Observing Antithetical Tendencies

Observing Antithetical Tendencies poses the question: in what could the explanation be seen to lie for the grand phenomenon that for centuries has already been customarily referred to as the ‘Renaissance’? After all, Christianity was acknowledged as the supreme virtue in the Byzantine Empire and Russia as well, and even there the awareness existed of the pagan prehistory that preceded Christianity, yet enrapturement regarding the heritage of antiquity took on a special meaning only in Western Europe. The author of this essay reflects upon what might be a suitable explanation for this singular ‘Rebirth’.

The introduction discusses in what sense the western part of the Roman Empire, which had ceased to exist as a unitary state in 476, differed from the Byzantine Empire, where everything had remained the same: it turns out that values, which were considered self-evident in the East, were represented in the West only in embryonic form or as relicts.

The author believes that the different paths of development of the Eastern and Western parts derived from this very situation: everything existed in the East and only stagnation could follow. The most important aspects had been destroyed in the West and for this reason, the West had to deal with restoring what had been lost and achieving what was missing.

The West does not even have a unitary religion and there is no satisfactory text of the Scriptures. The orientation towards the future is expressed in the aspiration to eliminate this deficiency. Yet at the same time, the glory of the long past empire is remembered and its reinstatement is dreamed of: the orientation to the past is manifested here.

The first high point is reached in the year 800, when Charlemagne is crowned emperor of the Holy Roman Empire. The ruler of the new great power sees to it that leaned men who have arrived from elsewhere repair sacred books to make them fit for use, and educate clergymen. A truly Christian way of life is inconceivable without this. Yet at the same time, Charlemagne feels that he is the new Augustus, and for this reason Virgils and Horaces have to surround him as well. The educated members of the emperor’s retinue bear the names of pagan luminaries while attempting to emulate the activities of the great minds of long ago.
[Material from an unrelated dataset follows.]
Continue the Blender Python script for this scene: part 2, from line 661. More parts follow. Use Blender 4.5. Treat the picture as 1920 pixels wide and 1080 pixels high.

Most generally, this is customarily known as the ‘Carolingian Renaissance’.

Shortly after the death of Charlemagne, the vast state disintegrated into parts and the ruler of the eastern part of the former empire started bearing the title of emperor of the Holy Roman Nation. He became the most important ruler in Europe of that time. Two opposing tendencies started manifesting themselves as the mutual opposition of the emperor and the pope. In the 11th century, the pope was undoubtedly mightier than the emperor, but two hundred years later, the scales already started turning in favour of the emperor.

Starting in the 16th century, the king of France emerged as the emperor’s opponent: they competed for dominance in order to determine which state would be the one, under the aegis of which Europe should unite. Century after century, France’s position became ever more important. French culture operated during the Enlightenment as the undisputed hegemon, and at the start of the 19th century, Napoleon united almost all of Europe politically as well. Alas, French ascendancy lasted a very short time. After the fall of Napoleon, Europe dedicated itself to ‘finishing’ the French Revolution, that is the creation of a just society.

The essay ends with a summary of the operation of opposing orientations: the orientation to the future, that is preparation for actual life in the kingdom of heaven, brought Christians to the recognition that the kingdom of heaven has to be brought to Earth. The orientation to the past, however, the aspiration to restore the Roman Empire, has produced the European Union as its end result.